Sunday, April 22, 2012

Great IPv6 article "Measuring Dual Stack Quality" by the web browser

Wow! An ex-colleague of mine (Max) sent me a great article/presentation "Analysing Dual Stack Behaviour and IPv6 Quality" written by Geoff Huston & George Michaelson of APNIC. The presentation is here: https://ripe64.ripe.net/presentations/78-2012-04-16-ripe64.pdf

The article is about dual-stack (both IPv4 and IPv6) situations, and how to handle them in the best way. As expected, the article concludes that a lot of IPv6 connections are not functioning at all. The problem can be on your local system or network, but also at the other end, or somewhere in between. If you would first use IPv6, wait for a time-out, and then use IPv4, your browsing experience would be horribly slow. That should be avoided.

The solution is this:
  • the web browser should both query for A (IPv4) and AAAA (IPv6) addresses. This should happen in parallel
  • then the web browser should measure both and in parallel the speed of the IPv4 and the IPv6 connection using a SYN packet
  • based on that measurement, the web browser should use the fastest connection
So this completely according to the old Dutch engineering's saying "meten is weten, gissen is missen" ;-)

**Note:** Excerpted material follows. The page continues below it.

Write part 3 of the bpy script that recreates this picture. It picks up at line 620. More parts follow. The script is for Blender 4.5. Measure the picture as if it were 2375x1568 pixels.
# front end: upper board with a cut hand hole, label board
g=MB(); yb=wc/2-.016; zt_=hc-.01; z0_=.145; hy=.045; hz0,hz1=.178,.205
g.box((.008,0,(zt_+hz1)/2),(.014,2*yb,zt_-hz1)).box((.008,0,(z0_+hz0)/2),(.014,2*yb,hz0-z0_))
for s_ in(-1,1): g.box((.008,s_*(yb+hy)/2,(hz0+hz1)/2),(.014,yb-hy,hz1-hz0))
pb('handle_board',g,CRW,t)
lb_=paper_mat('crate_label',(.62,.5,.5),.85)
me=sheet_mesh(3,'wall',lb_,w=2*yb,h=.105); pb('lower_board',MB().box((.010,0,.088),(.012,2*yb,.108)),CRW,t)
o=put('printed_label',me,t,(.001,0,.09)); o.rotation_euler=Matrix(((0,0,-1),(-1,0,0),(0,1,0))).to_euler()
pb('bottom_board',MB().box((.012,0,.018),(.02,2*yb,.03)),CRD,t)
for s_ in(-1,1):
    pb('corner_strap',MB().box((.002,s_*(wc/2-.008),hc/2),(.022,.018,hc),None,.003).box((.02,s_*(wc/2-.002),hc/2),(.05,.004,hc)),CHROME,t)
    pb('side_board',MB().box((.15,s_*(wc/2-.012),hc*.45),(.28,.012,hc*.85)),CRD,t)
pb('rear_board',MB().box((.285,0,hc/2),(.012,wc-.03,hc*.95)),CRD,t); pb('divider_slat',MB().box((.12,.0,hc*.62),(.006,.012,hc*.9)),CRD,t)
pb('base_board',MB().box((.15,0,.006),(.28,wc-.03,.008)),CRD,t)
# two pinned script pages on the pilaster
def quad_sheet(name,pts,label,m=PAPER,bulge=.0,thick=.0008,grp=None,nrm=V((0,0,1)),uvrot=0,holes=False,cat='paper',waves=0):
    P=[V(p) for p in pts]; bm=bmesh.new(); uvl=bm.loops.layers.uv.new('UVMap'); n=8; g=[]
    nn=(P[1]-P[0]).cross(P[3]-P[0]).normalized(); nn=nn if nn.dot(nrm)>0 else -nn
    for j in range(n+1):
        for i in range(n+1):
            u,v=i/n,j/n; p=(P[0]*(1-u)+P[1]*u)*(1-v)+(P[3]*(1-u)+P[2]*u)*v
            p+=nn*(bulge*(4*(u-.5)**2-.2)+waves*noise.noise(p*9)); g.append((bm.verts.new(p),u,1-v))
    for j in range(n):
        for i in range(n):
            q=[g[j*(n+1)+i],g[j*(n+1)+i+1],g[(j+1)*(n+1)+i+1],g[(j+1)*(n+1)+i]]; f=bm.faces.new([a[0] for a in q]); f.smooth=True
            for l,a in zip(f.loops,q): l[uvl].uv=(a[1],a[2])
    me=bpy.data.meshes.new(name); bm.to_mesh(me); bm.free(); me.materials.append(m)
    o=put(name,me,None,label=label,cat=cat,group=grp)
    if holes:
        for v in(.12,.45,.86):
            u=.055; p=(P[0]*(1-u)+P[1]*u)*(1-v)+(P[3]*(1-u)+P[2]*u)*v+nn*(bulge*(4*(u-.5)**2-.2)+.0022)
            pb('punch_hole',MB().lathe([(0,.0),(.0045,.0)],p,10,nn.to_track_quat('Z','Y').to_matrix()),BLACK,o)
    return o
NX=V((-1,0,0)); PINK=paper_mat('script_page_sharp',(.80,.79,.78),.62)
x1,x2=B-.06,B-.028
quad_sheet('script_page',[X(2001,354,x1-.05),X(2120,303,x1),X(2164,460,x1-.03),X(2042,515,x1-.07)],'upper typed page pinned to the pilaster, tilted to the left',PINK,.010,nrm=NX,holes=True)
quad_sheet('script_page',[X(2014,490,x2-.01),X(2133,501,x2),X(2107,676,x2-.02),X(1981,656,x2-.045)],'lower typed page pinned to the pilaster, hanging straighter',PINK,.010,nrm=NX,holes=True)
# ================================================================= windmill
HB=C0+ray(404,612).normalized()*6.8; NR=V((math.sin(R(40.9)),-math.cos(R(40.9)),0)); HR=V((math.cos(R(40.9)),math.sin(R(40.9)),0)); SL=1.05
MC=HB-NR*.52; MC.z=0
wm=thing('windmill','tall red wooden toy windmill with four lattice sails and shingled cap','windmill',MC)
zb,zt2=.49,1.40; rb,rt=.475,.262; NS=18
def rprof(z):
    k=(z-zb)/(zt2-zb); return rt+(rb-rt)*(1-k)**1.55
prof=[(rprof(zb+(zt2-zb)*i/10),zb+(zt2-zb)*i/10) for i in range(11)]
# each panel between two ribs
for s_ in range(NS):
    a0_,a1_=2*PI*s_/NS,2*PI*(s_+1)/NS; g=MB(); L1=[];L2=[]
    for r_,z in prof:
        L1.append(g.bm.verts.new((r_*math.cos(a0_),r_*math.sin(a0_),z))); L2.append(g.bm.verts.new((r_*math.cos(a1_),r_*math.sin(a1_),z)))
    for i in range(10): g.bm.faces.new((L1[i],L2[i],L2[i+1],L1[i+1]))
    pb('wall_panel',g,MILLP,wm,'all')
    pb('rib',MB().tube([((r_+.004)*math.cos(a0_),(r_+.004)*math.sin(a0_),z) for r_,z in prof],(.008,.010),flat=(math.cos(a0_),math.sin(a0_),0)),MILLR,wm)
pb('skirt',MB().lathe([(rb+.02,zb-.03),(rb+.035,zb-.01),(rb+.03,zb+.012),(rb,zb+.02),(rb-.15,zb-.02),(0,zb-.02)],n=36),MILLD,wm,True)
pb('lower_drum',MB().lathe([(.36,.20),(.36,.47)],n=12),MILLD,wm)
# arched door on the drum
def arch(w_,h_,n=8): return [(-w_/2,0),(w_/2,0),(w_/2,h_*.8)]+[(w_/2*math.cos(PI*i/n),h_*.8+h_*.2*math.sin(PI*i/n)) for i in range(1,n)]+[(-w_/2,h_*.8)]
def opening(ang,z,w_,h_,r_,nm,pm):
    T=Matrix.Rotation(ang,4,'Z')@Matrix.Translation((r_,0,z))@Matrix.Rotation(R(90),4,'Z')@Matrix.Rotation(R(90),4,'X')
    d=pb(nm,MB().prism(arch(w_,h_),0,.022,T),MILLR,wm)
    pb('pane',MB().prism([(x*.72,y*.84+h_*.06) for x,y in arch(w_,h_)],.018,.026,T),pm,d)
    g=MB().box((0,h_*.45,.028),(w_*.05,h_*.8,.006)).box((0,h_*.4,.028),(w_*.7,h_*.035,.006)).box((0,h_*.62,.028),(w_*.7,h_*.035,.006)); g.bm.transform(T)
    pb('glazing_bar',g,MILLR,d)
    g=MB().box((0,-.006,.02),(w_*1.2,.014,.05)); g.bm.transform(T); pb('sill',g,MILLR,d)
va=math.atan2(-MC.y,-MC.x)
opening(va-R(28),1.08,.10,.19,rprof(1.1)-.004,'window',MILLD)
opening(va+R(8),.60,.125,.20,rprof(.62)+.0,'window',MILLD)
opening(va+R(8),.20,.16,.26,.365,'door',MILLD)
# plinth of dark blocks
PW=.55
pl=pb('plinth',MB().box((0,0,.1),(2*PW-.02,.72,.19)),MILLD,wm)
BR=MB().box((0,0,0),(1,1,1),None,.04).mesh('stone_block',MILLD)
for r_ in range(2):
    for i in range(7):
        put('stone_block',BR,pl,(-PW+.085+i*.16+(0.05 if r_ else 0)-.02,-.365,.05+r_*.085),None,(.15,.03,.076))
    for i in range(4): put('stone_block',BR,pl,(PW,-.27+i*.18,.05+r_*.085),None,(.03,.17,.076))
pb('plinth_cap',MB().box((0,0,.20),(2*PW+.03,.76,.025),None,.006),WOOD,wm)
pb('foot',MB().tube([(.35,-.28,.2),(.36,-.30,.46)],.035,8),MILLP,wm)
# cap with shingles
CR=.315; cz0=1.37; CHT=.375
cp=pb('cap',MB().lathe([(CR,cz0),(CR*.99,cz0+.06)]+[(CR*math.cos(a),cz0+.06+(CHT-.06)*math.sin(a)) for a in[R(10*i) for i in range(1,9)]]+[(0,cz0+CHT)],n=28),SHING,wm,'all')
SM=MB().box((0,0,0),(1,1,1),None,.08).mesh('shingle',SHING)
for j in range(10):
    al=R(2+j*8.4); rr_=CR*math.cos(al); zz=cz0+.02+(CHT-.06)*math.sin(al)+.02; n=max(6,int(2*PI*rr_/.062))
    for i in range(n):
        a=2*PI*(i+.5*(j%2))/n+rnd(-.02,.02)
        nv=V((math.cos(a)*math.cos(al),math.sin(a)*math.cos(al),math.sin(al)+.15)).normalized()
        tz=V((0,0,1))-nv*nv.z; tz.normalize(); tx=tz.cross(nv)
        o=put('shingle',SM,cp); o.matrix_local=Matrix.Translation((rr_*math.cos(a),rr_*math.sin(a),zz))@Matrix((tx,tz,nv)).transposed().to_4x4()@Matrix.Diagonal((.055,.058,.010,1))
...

What is unclear to me, is if/how the current browsers have already implemented the above. I used wireshark with Chromium 18.0.1025.151 (Developer Build 130497 Linux) on Ubuntu 11.10, and I did see the A and AAAA lookups, but then only a SYN over IPv6, not over IPv4 (for website http://www.appelboor.com/ which has both a IPv4 and IPv6 address + connectivity).

Some interesting conclusions from the article:

A lot of IPv6 connections are not working: about 40%!



The IPv6 failure depends on the IPv6 technology used: unicast/native is quite good, Teredo/Miredo is quite bad:



The articles also compares the speed of different IPv6 technologies to IPv4: Unicast and 6to4 are faster than IPv4 (!), Teredo/Miredo is slower:




All in all a great article! Kudo's to Geoff Huston & George Michaelson.